Raul Hilberg suppose aussi que l’une des raisons pour lesquelles le nombre des dossiers est beaucoup moins élevé que prévu tient aux sentiments des victimes et de leurs survivants vis-à-vis du climat qui a entouré l’accord global et vis-à-vis du processus d’indemnisation lui-même.

«Certains sont écœurés à l’idée de recevoir une somme qui n’est pas grand-chose et qui découle d’un tel accord, affirme Raul Hilberg. Il ne s’agit même pas d’une imitation de justice ou d’une justice imparfaite, il s’agit de l’absence de justice».

D’après le plan de répartition approuvé par le juge fédéral américain Ed Korman, les réfugiés juifs maltraités ou incarcérés en Suisse devaient recevoir 725 dollars chacun, tandis que les Juifs refoulés à la frontière devaient toucher 3624 dollars par personne.

Selon la «Claims Conference», 2,2 millions de dollars ont été versés aux victimes jusqu’à présent.

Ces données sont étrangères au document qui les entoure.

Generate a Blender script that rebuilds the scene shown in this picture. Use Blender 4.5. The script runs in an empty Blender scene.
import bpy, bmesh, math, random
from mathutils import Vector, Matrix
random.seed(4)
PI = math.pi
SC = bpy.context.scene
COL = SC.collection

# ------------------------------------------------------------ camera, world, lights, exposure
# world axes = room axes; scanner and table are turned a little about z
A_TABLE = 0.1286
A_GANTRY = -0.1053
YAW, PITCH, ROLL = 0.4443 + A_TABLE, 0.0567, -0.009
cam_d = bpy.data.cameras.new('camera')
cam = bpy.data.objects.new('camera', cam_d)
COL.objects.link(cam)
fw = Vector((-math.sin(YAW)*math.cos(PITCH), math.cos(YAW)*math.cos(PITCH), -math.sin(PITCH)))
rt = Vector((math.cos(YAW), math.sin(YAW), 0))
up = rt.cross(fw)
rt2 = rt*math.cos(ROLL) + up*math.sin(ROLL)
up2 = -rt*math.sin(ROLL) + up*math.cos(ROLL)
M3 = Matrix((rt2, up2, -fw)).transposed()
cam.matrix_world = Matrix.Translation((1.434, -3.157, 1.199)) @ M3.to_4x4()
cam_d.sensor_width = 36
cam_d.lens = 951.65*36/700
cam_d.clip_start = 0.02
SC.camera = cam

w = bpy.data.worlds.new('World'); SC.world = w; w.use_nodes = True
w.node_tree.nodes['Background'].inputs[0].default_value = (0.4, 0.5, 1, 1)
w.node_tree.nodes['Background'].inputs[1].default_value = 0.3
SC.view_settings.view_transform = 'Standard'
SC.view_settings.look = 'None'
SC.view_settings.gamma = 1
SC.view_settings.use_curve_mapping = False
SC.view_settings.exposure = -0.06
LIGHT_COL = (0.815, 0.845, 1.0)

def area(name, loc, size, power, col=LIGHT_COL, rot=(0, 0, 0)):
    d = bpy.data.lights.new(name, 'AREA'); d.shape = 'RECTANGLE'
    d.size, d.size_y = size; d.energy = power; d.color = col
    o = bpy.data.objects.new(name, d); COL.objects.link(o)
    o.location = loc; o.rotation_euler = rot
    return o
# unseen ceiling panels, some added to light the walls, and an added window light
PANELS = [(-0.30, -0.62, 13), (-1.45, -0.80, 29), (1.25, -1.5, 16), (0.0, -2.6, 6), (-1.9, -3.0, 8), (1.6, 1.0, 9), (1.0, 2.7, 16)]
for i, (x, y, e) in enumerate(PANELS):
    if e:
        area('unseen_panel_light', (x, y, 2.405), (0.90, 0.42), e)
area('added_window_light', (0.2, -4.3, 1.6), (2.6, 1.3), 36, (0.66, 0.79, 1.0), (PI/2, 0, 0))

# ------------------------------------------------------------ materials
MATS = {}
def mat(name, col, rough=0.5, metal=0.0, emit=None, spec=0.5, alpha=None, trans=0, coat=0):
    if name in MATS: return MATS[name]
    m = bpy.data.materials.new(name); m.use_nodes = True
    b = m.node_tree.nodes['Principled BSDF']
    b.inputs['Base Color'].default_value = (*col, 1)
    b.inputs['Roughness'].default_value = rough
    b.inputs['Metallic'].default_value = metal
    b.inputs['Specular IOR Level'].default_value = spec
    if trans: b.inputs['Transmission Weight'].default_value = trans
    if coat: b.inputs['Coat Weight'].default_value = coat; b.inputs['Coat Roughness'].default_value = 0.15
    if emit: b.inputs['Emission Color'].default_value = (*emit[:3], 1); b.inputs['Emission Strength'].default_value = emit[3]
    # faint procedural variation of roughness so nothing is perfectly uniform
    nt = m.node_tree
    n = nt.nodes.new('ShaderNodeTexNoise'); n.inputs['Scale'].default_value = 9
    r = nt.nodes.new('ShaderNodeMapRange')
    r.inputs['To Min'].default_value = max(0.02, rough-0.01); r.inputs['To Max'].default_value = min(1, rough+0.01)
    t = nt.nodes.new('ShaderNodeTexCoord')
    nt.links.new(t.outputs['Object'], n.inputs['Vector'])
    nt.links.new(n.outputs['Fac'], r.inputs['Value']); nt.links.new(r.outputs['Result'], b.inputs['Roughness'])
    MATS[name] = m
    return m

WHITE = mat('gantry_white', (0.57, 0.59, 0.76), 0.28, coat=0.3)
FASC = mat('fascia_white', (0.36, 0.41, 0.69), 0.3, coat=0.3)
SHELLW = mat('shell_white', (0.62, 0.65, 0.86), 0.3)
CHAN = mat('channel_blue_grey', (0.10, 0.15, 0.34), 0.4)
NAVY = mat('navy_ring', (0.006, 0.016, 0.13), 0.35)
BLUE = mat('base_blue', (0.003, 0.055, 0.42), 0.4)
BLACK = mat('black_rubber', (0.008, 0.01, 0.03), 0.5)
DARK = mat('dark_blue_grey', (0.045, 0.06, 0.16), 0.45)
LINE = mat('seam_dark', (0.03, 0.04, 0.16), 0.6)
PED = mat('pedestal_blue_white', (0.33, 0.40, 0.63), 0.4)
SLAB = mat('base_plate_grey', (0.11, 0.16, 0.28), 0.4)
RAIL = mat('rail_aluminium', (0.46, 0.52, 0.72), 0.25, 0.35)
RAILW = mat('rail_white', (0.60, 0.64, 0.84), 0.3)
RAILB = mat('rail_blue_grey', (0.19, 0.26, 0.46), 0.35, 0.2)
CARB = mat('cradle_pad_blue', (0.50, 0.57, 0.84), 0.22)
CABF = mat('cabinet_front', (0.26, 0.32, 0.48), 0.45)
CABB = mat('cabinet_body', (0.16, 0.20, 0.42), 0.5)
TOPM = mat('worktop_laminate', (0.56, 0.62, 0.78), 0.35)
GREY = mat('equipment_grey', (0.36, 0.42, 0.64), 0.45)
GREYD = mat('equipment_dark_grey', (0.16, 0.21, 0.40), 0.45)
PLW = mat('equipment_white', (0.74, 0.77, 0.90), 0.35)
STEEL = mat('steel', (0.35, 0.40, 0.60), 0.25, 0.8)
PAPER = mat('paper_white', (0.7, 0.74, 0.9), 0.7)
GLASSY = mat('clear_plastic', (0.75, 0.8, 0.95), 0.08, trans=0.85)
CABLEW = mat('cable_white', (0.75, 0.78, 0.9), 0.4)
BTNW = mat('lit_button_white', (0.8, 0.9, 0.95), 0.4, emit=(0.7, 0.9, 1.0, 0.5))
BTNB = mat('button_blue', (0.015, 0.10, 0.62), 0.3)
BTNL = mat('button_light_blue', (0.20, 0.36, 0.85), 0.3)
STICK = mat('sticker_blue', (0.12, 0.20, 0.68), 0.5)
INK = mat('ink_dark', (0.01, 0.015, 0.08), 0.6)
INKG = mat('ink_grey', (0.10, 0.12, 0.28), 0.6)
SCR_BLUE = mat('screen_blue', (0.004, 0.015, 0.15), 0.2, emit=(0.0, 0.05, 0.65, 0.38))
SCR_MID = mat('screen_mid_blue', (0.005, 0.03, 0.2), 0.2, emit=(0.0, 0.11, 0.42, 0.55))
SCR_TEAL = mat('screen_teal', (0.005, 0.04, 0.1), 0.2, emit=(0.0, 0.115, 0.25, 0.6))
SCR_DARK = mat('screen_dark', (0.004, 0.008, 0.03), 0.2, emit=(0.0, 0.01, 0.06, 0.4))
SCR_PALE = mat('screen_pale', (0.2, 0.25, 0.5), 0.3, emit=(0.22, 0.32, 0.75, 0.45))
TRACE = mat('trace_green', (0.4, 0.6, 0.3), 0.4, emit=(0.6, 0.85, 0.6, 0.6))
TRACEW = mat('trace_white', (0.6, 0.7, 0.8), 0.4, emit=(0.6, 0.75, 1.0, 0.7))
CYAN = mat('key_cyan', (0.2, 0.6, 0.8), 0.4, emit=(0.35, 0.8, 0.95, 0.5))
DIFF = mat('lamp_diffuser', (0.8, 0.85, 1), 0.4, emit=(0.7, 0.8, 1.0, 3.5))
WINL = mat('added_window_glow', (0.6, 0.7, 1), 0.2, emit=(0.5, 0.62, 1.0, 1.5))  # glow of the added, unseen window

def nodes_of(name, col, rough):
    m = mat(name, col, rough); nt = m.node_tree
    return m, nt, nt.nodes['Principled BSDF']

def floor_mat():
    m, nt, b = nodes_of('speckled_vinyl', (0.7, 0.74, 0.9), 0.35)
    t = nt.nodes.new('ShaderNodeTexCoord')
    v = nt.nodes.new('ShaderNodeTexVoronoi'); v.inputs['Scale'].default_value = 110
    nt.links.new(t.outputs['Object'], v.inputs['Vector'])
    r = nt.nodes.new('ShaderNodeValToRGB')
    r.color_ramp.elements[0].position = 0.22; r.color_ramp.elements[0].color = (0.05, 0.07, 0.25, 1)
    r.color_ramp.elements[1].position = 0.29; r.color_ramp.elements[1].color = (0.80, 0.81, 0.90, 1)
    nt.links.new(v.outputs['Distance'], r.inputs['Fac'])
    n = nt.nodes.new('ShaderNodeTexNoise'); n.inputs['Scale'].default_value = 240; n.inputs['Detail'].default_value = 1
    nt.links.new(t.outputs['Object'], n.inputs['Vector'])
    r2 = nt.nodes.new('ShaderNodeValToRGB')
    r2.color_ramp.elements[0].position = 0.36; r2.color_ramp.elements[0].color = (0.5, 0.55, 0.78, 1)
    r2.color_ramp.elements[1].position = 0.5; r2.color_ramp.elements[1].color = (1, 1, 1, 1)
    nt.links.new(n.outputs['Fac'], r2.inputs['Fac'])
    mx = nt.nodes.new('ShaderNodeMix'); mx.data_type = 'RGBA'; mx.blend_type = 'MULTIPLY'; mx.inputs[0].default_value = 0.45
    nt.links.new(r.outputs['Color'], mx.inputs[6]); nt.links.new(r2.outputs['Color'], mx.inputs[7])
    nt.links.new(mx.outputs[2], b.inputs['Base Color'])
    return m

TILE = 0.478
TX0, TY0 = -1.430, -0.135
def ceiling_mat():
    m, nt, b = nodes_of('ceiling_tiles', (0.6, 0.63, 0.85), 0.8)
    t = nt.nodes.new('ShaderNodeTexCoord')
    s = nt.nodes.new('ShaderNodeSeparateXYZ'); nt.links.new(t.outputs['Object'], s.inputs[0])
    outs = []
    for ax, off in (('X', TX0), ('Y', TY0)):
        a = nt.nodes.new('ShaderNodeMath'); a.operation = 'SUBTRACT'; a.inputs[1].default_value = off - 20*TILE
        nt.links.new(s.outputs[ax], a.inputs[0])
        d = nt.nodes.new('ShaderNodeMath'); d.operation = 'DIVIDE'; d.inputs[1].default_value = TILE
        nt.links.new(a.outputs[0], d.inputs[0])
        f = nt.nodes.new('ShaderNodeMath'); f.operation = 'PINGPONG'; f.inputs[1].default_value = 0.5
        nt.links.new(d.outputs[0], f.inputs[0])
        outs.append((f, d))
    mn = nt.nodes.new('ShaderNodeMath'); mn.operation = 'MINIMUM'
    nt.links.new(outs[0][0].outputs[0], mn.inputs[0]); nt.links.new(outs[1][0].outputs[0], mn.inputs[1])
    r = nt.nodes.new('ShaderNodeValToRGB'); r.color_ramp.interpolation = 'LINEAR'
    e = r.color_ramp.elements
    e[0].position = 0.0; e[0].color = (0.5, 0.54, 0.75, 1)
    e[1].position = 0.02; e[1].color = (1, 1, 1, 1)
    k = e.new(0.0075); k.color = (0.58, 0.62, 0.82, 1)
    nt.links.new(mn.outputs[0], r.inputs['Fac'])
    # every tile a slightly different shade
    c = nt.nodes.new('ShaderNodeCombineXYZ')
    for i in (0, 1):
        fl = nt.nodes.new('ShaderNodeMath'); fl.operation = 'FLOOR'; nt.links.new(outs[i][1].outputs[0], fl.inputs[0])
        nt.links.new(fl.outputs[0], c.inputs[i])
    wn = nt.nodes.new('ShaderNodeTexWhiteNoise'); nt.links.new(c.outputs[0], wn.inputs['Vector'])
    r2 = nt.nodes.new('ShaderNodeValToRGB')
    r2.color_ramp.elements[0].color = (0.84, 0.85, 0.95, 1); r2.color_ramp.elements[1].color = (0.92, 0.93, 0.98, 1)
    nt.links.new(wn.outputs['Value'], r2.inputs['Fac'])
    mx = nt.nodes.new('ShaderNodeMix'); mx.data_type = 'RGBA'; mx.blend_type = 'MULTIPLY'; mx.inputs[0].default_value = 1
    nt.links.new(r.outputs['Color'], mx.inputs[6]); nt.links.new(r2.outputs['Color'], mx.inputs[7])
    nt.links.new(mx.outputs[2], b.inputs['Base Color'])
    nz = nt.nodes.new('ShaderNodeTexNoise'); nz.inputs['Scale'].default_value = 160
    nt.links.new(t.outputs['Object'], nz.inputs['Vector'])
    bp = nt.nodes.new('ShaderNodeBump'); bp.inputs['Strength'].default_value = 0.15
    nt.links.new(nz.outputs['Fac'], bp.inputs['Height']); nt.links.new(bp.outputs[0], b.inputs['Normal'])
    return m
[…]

Néanmoins, interrogée par swissinfo, la porte-parole de l’organisation indique que 8 millions de dollars ont déjà été remis à différents mouvements juifs pour financer des projets destinés à sensibiliser le public à l’Holocauste.

Interrogée sur le point de savoir s’il y a là littéralement un processus de distribution à deux vitesses, Madame Kessler-Godin répond que «l‘indemnisation des victimes est un processus très détaillé qui doit passer par le tribunal du juge Korman» et qu’il est «impossible de prédire combien de temps il faudra» pour traiter toutes les demandes.

En tout cas, et étant donné que le nombre de dossiers est inférieur aux estimations, il n’est pas impossible qu’au bout du compte, il reste de l’argent dans le fonds spécial alimenté par les banques suisses. Ce qui amène Raul Hilberg à déclarer sans ambages que «la Suisse a trop payé».

swissinfo, Marie-Christine Bonzom, Washington

2,2 millions de dollars ont été distribués.
1235 victimes de l’Holocauste en ont profité.
Les personnes refoulées à la frontière reçoivent 3625 dollars.
Les personnes «incarcérées ou maltraitées» en Suisse reçoivent 750 dollars.
Lors de l’accord global de 1998, les banques suisses ont versé au total 1,25 milliards de dollars.